Joey Coulter powers to first truck victory at Pocono

Pulling away after a strong restart with seven laps left in Saturday’s Pocono Mountains 125 at Pocono Raceway, Joey Coulter notched his first NASCAR Camping World Truck Series victory, beating James Buescher to the finish line by 1.224 seconds.

Coulter charged from third to first moments after a restart on Lap 44 of 50 at the 2.5-mile triangular track, after a caution on Lap 39 that took series leader Timothy Peters out of the race. Peters was racing through the tunnel turn, got loose beneath another truck and spun into the wall, as two separate incidents in the same corner damaged five cars.

“As soon as the spotter said ‘Green,’ I put the foot to the floor and just let the ECR (Earnhardt Childress Racing Engines) Chevrolet horsepower do the rest,” Coulter said. “We needed to make moves quick. Track position was real important.

“It was new pavement (since last year’s truck race), and it picked the speeds up, but it sure did make it hard to pass. I knew we had to get it done right there, or we weren’t going to have a second chance at it.”

Third-place finisher and pole-sitter Nelson Piquet Jr., who led 33 laps and brought the field to green for the final time, said restarts are complicated at Pocono, which features the longest straightaway in NASCAR racing at 3,740 feet.

“The last restart was a bit of a problem,” Piquet said. “It’s so wide. I didn’t know if I would defend on my left — Coulter — or if I would try to keep my line with James (Buescher) next to me, and it ended up being three-wide in the first corner.

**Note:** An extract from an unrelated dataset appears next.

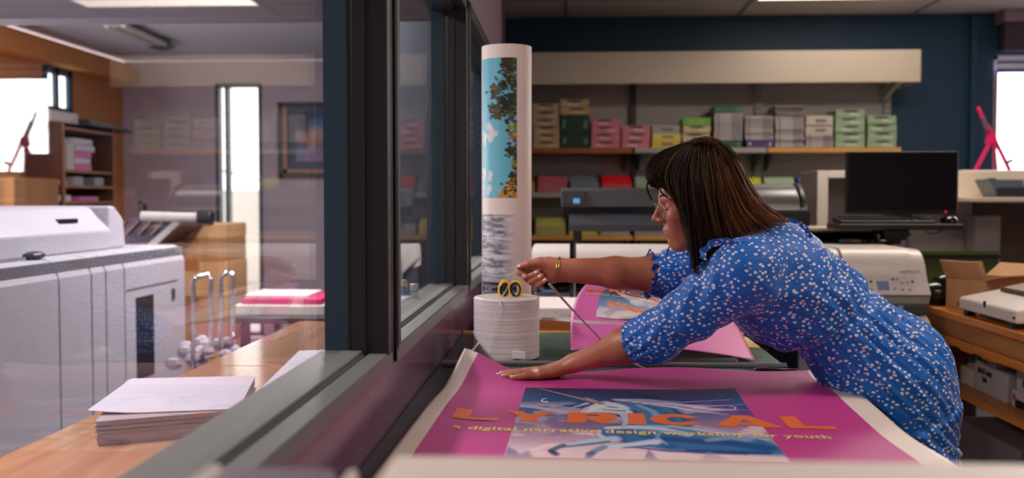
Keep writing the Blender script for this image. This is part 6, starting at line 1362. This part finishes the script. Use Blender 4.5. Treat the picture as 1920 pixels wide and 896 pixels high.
# cloth folds pushed along the normals
N_ = np.zeros_like(V); fn_ = np.cross(V[Q[:, 2]]-V[Q[:, 0]], V[Q[:, 3]]-V[Q[:, 1]])
for i in range(4): np.add.at(N_, Q[:, i], fn_)
N_ /= np.linalg.norm(N_, axis=1)[:, None]+1e-12
ctr = V.mean(0)
if ((V-ctr)*N_).sum() < 0: N_ = -N_
x, y, z = V.T; S_ = lambda e0, e1, v: (lambda t: t*t*(3-2*t))(np.clip((v-e0)/(e1-e0), 0, 1))
tax = (pel-wai); tl = np.linalg.norm(tax); tax /= tl; tt = ((V-wai)@tax); lat = y-WYC; perp = np.cross(tax, [0, 1, 0]); dpt = (V-wai)@perp; th = np.arctan2(lat, dpt)
arm = S_(.02, .0, np.minimum(1, (x-.43)))*0
isarm = S_(.44, .36, x)                                     # 1 on the sleeves
skirt = S_(.0, .03, tt)*(1-isarm)
wv = np.sin(th*34+2.5*np.sin(tt*9+th*2))*.6+np.sin(th*57+1.7*np.sin(tt*14))*.4
seam_z = .845+.10*(x-.75)/.15*.6; below = S_(seam_z+.006, seam_z-.02, z)*skirt
d = skirt*(1-below)*wv*(.0028+.0040*S_(.0, .06, tt))*(1-.55*S_(.08, .26, tt))
d += below*(.006+np.sin(th*46+1.5*np.sin(z*12))*.0042+np.sin(th*19+z*5)*.005*S_(.87, .7, z))
d += skirt*np.exp(-((z-seam_z)/.005)**2)*-.002
wl = np.exp(-(tt/.012)**2)*(1-isarm); d -= wl*.011                       # drawn-in waist seam
d += (1-skirt)*(1-isarm)*np.exp(-((tt+.05)/.06)**2)*(np.sin(th*26+np.sin(tt*40)*1.2)*.0036+np.sin((tt*90+th*5))*.0026)
# long slanting drag folds on the bodice and sleeves
d += (1-skirt)*(1-isarm)*(np.sin((x*.6+z*1.0)*75+3*np.sin(x*17)+2*np.sin(y*22))*.0024+np.sin((x*1.0-z*.4)*50+2*np.sin(z*25))*.0022)
sa = (lE-lS)/np.linalg.norm(lE-lS); ts = (V-lS)@sa; near = (y < WYC+.06); Ls = np.linalg.norm(lE-lS)
rp_ = V-lS-ts[:, None]*sa; e1 = np.cross(sa, [0, 1, 0]); e1 /= np.linalg.norm(e1); e2 = np.cross(sa, e1); ta = np.arctan2(rp_@e2, rp_@e1)
d += isarm*near*(np.sin(ta*11+np.sin(ts*30)*1.5)*.0016*S_(Ls*.55, Ls*1.0, ts)+np.sin(ta*20)*.0026*S_(Ls*.93, Ls*1.08, ts)+np.sin(ts*75+ta*2+1.5*np.sin(ta*3))*.0034*S_(0, .05, ts)*S_(Ls, Ls*.6, ts))
d += isarm*(~near)*(np.sin(z*160+x*60)*.002+np.sin(z*70+y*120)*.002)
d += (np.random.RandomState(1).rand(len(d))-.5)*0
V = V+N_*d[:, None]
def dress_mat():
    m, nt, N, L = nodes('dress_dotted'); b = N['Principled BSDF']; tc = N.new('ShaderNodeTexCoord')
    nz = N.new('ShaderNodeTexNoise'); nz.inputs['Scale'].default_value = 60; nz.inputs['Detail'].default_value = 1; L.new(tc.outputs['Object'], nz.inputs['Vector'])
    ad = N.new('ShaderNodeMix'); ad.data_type = 'VECTOR'; ad.inputs[0].default_value = .006; L.new(tc.outputs['Object'], ad.inputs[4]); L.new(nz.outputs['Color'], ad.inputs[5])
    mp = N.new('ShaderNodeMapping'); mp.inputs['Rotation'].default_value = (0, .7, 0); mp.inputs['Scale'].default_value = (.86, .8, 1.12); L.new(ad.outputs[1], mp.inputs[0])
    vo = N.new('ShaderNodeTexVoronoi'); vo.inputs['Scale'].default_value = 94; vo.inputs['Randomness'].default_value = .68; L.new(mp.outputs[0], vo.inputs['Vector'])
    r = N.new('ShaderNodeValToRGB'); r.color_ramp.elements[0].position = .30; r.color_ramp.elements[1].position = .34; r.color_ramp.elements[0].color = lin((236, 228, 232)); r.color_ramp.elements[1].color = lin((6, 106, 204)); L.new(vo.outputs['Distance'], r.inputs[0]); L.new(r.outputs[0], b.inputs['Base Color'])
    b.inputs['Roughness'].default_value = .52; b.inputs['Sheen Weight'].default_value = .25; b.inputs['Specular IOR Level'].default_value = .35
    n3 = N.new('ShaderNodeTexNoise'); n3.inputs['Scale'].default_value = 26; n3.inputs['Detail'].default_value = 5; m2 = N.new('ShaderNodeMapping'); m2.inputs['Rotation'].default_value = (0, -.8, 0); m2.inputs['Scale'].default_value = (.5, 1.6, 1.8); L.new(tc.outputs['Object'], m2.inputs[0]); L.new(m2.outputs[0], n3.inputs['Vector'])
    bp = N.new('ShaderNodeBump'); bp.inputs['Strength'].default_value = .55; bp.inputs['Distance'].default_value = .006; L.new(n3.outputs['Fac'], bp.inputs['Height']); L.new(bp.outputs[0], b.inputs['Normal'])
    return m
M_dress = dress_mat()
dress = np_mesh('dress', V, Q, M_dress, wo)
# ruffles: collar, shoulder, far cuff; waist tie
def ruffle(path, out, w_, amp, freq, name):
    """a gathered strip standing off a path of points along the outward vectors"""
    n = len(path)-1
    def fn(u, v):
        f = u*n; i = min(int(f), n-1); f -= i; p = Vector(path[i]).lerp(Vector(path[i+1]), f); o = Vector(out[i]).lerp(Vector(out[i+1]), f).normalized(); t_ = (Vector(path[i+1])-Vector(path[i])).normalized(); b_ = t_.cross(o)
        return p+o*w_*v+b_*amp*math.sin(u*freq)*v+o*amp*.4*math.sin(u*freq*.5+1)*v
    return MB().sheet(fn, 160, 5).build(name, M_dress, wo, smooth='all')
def loop(c, ax, r, n=24, r2=None):
    ax = np.array(ax)/np.linalg.norm(ax); e1 = np.cross(ax, [0, 1, 0]); e1 /= np.linalg.norm(e1); e2 = np.cross(ax, e1); P_ = []; O = []
    for k in range(n+1):
        q = 2*PI*k/n; o = e1*math.cos(q)+e2*math.sin(q); P_.append(c+e1*math.cos(q)*r+e2*math.sin(q)*(r2 or r)); O.append(o)
    return P_, O
nax = nk1-nk0; nb = nk0+np.array([.012, 0, .0])
P_, O = loop(nb+np.array([0, 0, .004]), nax, .062); ruffle(P_, [o*.55+nax/np.linalg.norm(nax)*.8 for o in O], .024, .005, 70, 'collar')
P_, O = loop(cu2+a2*.010, a2, .049, r2=.046); ruffle(P_, [o*.5+a2*.9 for o in O], .022, .006, 80, 'cuff')
P_, O = loop(cu+a1*.006, a1, .0485); ruffle(P_, [o*.35+a1*.9 for o in O], .008, .002, 90, 'cuff')
tp = [Vector(px(x_, y_, Y=yy)) for x_, y_, yy in ((1598, 545, 2.30), (1604, 536, 2.28), (1614, 540, 2.28), (1612, 551, 2.28), (1603, 548, 2.28), (1618, 556, 2.27), (1626, 566, 2.27), (1634, 576, 2.27), (1660, 592, 2.26), (1690, 610, 2.25), (1722, 634, 2.25))]
MB().tube(tp, .0042, 8).build('waist_tie', M_dress, wo, smooth='all')
MB().tube([Vector(px(x_, y_, Y=2.275)) for x_, y_ in ((1600, 546), (1608, 538), (1622, 546), (1628, 558), (1618, 556), (1608, 550))], .0045, 8).build('waist_tie', M_dress, wo, smooth='all')
sp_ = [(1324, 488, 2.135), (1324, 474, 2.14), (1334, 464, 2.145), (1352, 459, 2.15), (1372, 460, 2.145), (1392, 468, 2.135), (1408, 482, 2.125), (1416, 500, 2.12)]
pq = [np.array(px(a_, b_, Y=c_+.012)) for a_, b_, c_ in sp_]; oo = [np.array(v_) for v_ in ((-.9, -.35, .3), (-.8, -.4, .5), (-.5, -.45, .8), (-.15, -.5, .9), (.1, -.5, .9), (.3, -.55, .8), (.4, -.6, .6), (.45, -.7, .4))]
ruffle(pq, oo, .017, .004, 34, 'shoulder_frill')
sp_ = [(1462, 417, 2.25), (1480, 416, 2.25), (1496, 421, 2.25), (1508, 432, 2.25), (1516, 448, 2.25)]
ruffle([np.array(px(a_, b_, Y=c_)) for a_, b_, c_ in sp_], [np.array(v_) for v_ in ((-.1, -.3, 1), (.1, -.3, 1), (.4, -.3, .8), (.6, -.3, .6), (.7, -.3, .3))], .010, .0015, 16, 'collar_edge')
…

“That was it. I lost all my position — still recovered to third. But it was a shame. Obviously, we had a fast truck, the quickest one out there. All we wanted to do was win.”

Matt Crafton and Denny Hamlin finished fourth and fifth, respectively. Ty Dillon, Parker Kligerman, John Wes Townley, Justin Lofton and Ross Chastain completed the top 10.

Piquet survived a run-in with Todd Bodine, who surged forward after a restart on Lap 34 but turned across the nose of Piquet’s Chevrolet when he moved down the track into Piquet’s line.

“I’ll take the blame for that whole thing just because I should have known better than to trust an idiot to do the right thing,” Bodine said. “I pulled down to draft off of James (Buescher) and I should have known that Nelson wasn’t smart enough to pull over with me and side-draft me.

“If it was the last lap of the race, I could see that. He thinks he owes me one anyway from Kansas, I think it was, but it’s a shame.”

Piquet dismissed Bodine’s suggestion.

“It was right at the exit of the corner, James was to my outside, and they passed me to the outside, so I didn’t even have time to tuck behind (Bodine),” Piquet explained. “His spotter should have told him that I was beside him . . .

“There’s nothing I could have done. I was never expecting something like that. The move he did was a bit inexperienced. You would expect somebody like me to do something like that. (Piquet is in his second full NCWTS season; Bodine is a two-time series champion.)

“It was after a corner, after a restart — everybody’s kind of chaotic over there. Not much to say. I couldn’t have done anything else.”

Notes: Dillon cut Peters’ series lead to eight points. . . . Townley scored the first top 10 of his career.